- Problem to solve: In the records below, work out how many lines hold the word "starts". Report the number alone.

* Begin The input *

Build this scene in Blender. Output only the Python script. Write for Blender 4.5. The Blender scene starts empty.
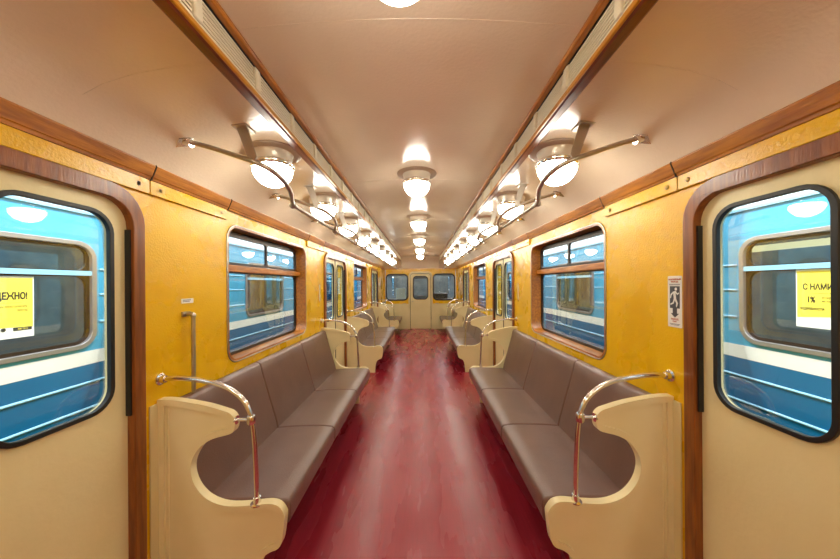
import bpy, bmesh, math, random
from mathutils import Vector, Matrix
from mathutils.geometry import tessellate_polygon
random.seed(7)
PI = math.pi
SC = bpy.context.scene
COL = SC.collection

# ------------------------------------------------------------------ materials
def new_mat(name):
    m = bpy.data.materials.new(name); m.use_nodes = True
    nt = m.node_tree
    for n in list(nt.nodes): nt.nodes.remove(n)
    out = nt.nodes.new('ShaderNodeOutputMaterial')
    return m, nt, out

def srgb(r, g, b):
    f = lambda c: (c/255/12.92) if c/255 <= .04045 else ((c/255+.055)/1.055)**2.4
    return (f(r), f(g), f(b), 1)

def mat(name, col, rough=.5, metal=0, col2=None, scale=20, bump=0, bscale=60, stretch=(1,1,1), coat=0, spec=.5, detail=4, rvar=0, mid=(.35,.65)):
    m, nt, out = new_mat(name)
    b = nt.nodes.new('ShaderNodeBsdfPrincipled')
    nt.links.new(b.outputs[0], out.inputs[0])
    b.inputs['Base Color'].default_value = col
    b.inputs['Roughness'].default_value = rough
    b.inputs['Metallic'].default_value = metal
    b.inputs['Specular IOR Level'].default_value = spec
    if coat:
        b.inputs['Coat Weight'].default_value = coat; b.inputs['Coat Roughness'].default_value = .08
    tc = nt.nodes.new('ShaderNodeTexCoord'); mp = nt.nodes.new('ShaderNodeMapping')
    mp.inputs['Scale'].default_value = stretch
    nt.links.new(tc.outputs['Object'], mp.inputs[0])
    nz = nt.nodes.new('ShaderNodeTexNoise'); nz.inputs['Scale'].default_value = scale; nz.inputs['Detail'].default_value = detail
    nt.links.new(mp.outputs[0], nz.inputs['Vector'])
    if col2:
        r = nt.nodes.new('ShaderNodeValToRGB')
        r.color_ramp.elements[0].position = mid[0]; r.color_ramp.elements[1].position = mid[1]
        r.color_ramp.elements[0].color = col; r.color_ramp.elements[1].color = col2
        nt.links.new(nz.outputs[0], r.inputs[0]); nt.links.new(r.outputs[0], b.inputs['Base Color'])
    if rvar:
        mr = nt.nodes.new('ShaderNodeMapRange')
        mr.inputs[1].default_value = .3; mr.inputs[2].default_value = .7
        mr.inputs[3].default_value = rough-rvar; mr.inputs[4].default_value = rough+rvar
        nt.links.new(nz.outputs[0], mr.inputs[0]); nt.links.new(mr.outputs[0], b.inputs['Roughness'])
    if bump:
        n2 = nt.nodes.new('ShaderNodeTexNoise'); n2.inputs['Scale'].default_value = bscale; n2.inputs['Detail'].default_value = 3
        nt.links.new(mp.outputs[0], n2.inputs['Vector'])
        bp = nt.nodes.new('ShaderNodeBump'); bp.inputs['Strength'].default_value = bump; bp.inputs['Distance'].default_value = .01
        nt.links.new(n2.outputs[0], bp.inputs['Height']); nt.links.new(bp.outputs[0], b.inputs['Normal'])
        if coat: nt.links.new(bp.outputs[0], b.inputs['Coat Normal'])
    return m

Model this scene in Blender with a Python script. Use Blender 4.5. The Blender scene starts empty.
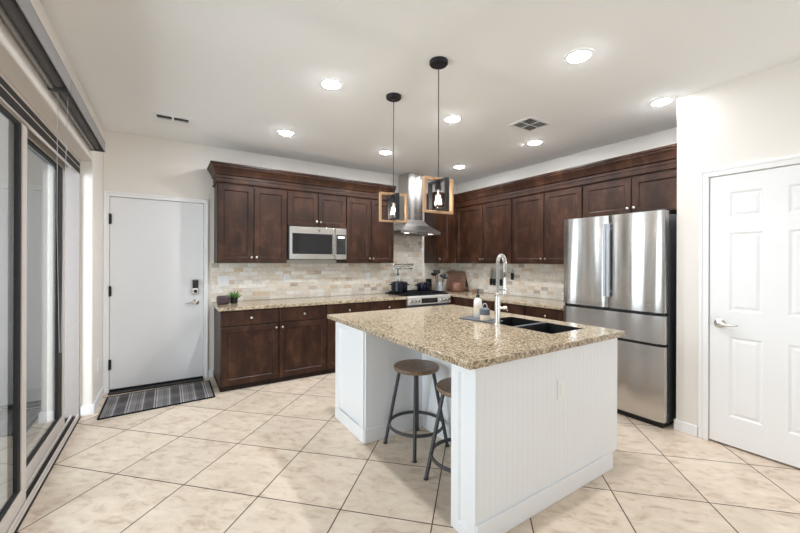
import bpy, bmesh, math, random
from mathutils import Vector, Matrix
random.seed(7)
PI = math.pi
scene = bpy.context.scene
COL = scene.collection

# ------------------------------------------------------------------ camera
CAM_YAW, CAM_ROLL, F_PX = 0.57297, 0.00363, 358.77
cd = bpy.data.cameras.new('camera')
cam = bpy.data.objects.new('camera', cd)
COL.objects.link(cam)
cd.sensor_width = 36.0
cd.lens = F_PX / 800 * 36.0
cd.shift_x = (400 - 399.72) / 800
cd.shift_y = -(266.5 - 261.44) / 800
cd.clip_start = 0.02
fw = Vector((math.sin(CAM_YAW), math.cos(CAM_YAW), 0))
rt = Vector((math.cos(CAM_YAW), -math.sin(CAM_YAW), 0))
up = Vector((0, 0, 1))
r2 = rt * math.cos(CAM_ROLL) + up * math.sin(CAM_ROLL)
u2 = -rt * math.sin(CAM_ROLL) + up * math.cos(CAM_ROLL)
cam.matrix_world = Matrix(((r2.x, u2.x, -fw.x, 0), (r2.y, u2.y, -fw.y, 0), (r2.z, u2.z, -fw.z, 1.37), (0, 0, 0, 1)))
scene.camera = cam

# ------------------------------------------------------------------ view + world
vs = scene.view_settings
vs.view_transform = 'Standard'
vs.look = 'None'
vs.gamma = 1.0
vs.use_curve_mapping = False
vs.exposure = 0.05
scene.cycles.use_denoising = True
scene.cycles.max_bounces = 10
scene.cycles.diffuse_bounces = 6
scene.cycles.glossy_bounces = 5
scene.cycles.transparent_max_bounces = 16
scene.cycles.sample_clamp_indirect = 6.0
scene.cycles.caustics_reflective = False
scene.cycles.caustics_refractive = False
world = bpy.data.worlds.new('daylight')
scene.world = world
world.use_nodes = True
wb = world.node_tree.nodes['Background']
wb.inputs[0].default_value = (0.80, 0.90, 1.0, 1)
wb.inputs[1].default_value = 1.9

# ------------------------------------------------------------------ large lights (daylight through the windows)
def area(name, loc, direction, sx, sy, power, color, spread=PI, shape='RECTANGLE'):
    L = bpy.data.lights.new(name, 'AREA')
    L.shape = shape
    L.size = sx
    if shape in ('RECTANGLE', 'ELLIPSE'):
        L.size_y = sy
    L.energy = power
    L.color = color
    L.spread = spread
    o = bpy.data.objects.new(name, L)
    COL.objects.link(o)
    o.location = loc
    o.rotation_euler = Vector(direction).to_track_quat('-Z', 'Z').to_euler()
    return o

DOWN_W = 7.6
area('window_daylight', (0.35, -2.55, 1.45), (0, 1, 0.6), 1.5, 1.9, 4, (0.90, 0.95, 1.0))
area('window_daylight', (2.55, -2.55, 1.45), (0, 1, 0.6), 1.5, 1.9, 4, (0.90, 0.95, 1.0))
area('slider_daylight', (-2.5, 2.3, 1.25), (1, 0, 0.15), 4.6, 2.2, 320, (0.85, 0.925, 1.0))

# ------------------------------------------------------------------ materials
def lin(r, g, b):
    f = lambda c: (c / 255 / 12.92) if c / 255 <= 0.04045 else ((c / 255 + 0.055) / 1.055) ** 2.4
    return (f(r), f(g), f(b), 1)

class NT:
    """small helper to wire nodes"""
    def __init__(s, name):
        s.m = bpy.data.materials.new(name)
        s.m.use_nodes = True
        s.t = s.m.node_tree
        s.b = s.t.nodes['Principled BSDF']
        s.out = s.t.nodes['Material Output']
    def n(s, typ, **kw):
        x = s.t.nodes.new(typ)
        for k, v in kw.items():
            setattr(x, k, v)
        return x
    def set(s, sock, v):
        if isinstance(v, bpy.types.NodeSocket):
            s.t.links.new(v, sock)
        else:
            sock.default_value = v
    def math(s, op, a, b=None, c=None):
        x = s.n('ShaderNodeMath', operation=op)
        s.set(x.inputs[0], a)
        if b is not None: s.set(x.inputs[1], b)
        if c is not None: s.set(x.inputs[2], c)
        return x.outputs[0]
    def pos(s, obj=False):
        if obj:
            return s.n('ShaderNodeTexCoord').outputs['Object']
        return s.n('ShaderNodeNewGeometry').outputs['Position']
    def sep(s, v):
        x = s.n('ShaderNodeSeparateXYZ')
        s.set(x.inputs[0], v)
        return x.outputs
    def comb(s, a, b, c=0.0):
        x = s.n('ShaderNodeCombineXYZ')
        for i, v in enumerate((a, b, c)):
            s.set(x.inputs[i], v)
        return x.outputs[0]
    def scale(s, v, xyz):
        x = s.n('ShaderNodeMapping')
        s.set(x.inputs['Vector'], v)
        x.inputs['Scale'].default_value = xyz
        return x.outputs[0]
    def noise(s, v, sc, det=3.0, rough=0.5, dist=0.0):
        x = s.n('ShaderNodeTexNoise')
        s.set(x.inputs['Vector'], v)
        x.inputs['Scale'].default_value = sc
        x.inputs['Detail'].default_value = det
        x.inputs['Roughness'].default_value = rough
        x.inputs['Distortion'].default_value = dist
        return x.outputs['Fac']
    def ramp(s, fac, stops, interp='LINEAR'):
        x = s.n('ShaderNodeValToRGB')
        s.set(x.inputs[0], fac)
        cr = x.color_ramp
        cr.interpolation = interp
        while len(cr.elements) < len(stops):
            cr.elements.new(0.5)
        for e, (p, c) in zip(cr.elements, stops):
            e.position = p
            e.color = c
        return x.outputs[0]
    def mix(s, fac, a, b, blend='MIX'):
        x = s.n('ShaderNodeMix', data_type='RGBA', blend_type=blend)
        s.set(x.inputs[0], fac)
        s.set(x.inputs[6], a)
        s.set(x.inputs[7], b)
        return x.outputs[2]
    def bump(s, h, strength, dist=0.01):
        x = s.n('ShaderNodeBump')
        s.set(x.inputs['Height'], h)
        x.inputs['Strength'].default_value = strength
        x.inputs['Distance'].default_value = dist
        s.t.links.new(x.outputs[0], s.b.inputs['Normal'])
    def base(s, col, rough=0.5, metal=0.0, spec=0.5, coat=0.0):
        s.set(s.b.inputs['Base Color'], col)
        s.set(s.b.inputs['Roughness'], rough)
        s.set(s.b.inputs['Metallic'], metal)
        s.b.inputs['Specular IOR Level'].default_value = spec
        s.b.inputs['Coat Weight'].default_value = coat
        return s.m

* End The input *

- Answer to this task: 2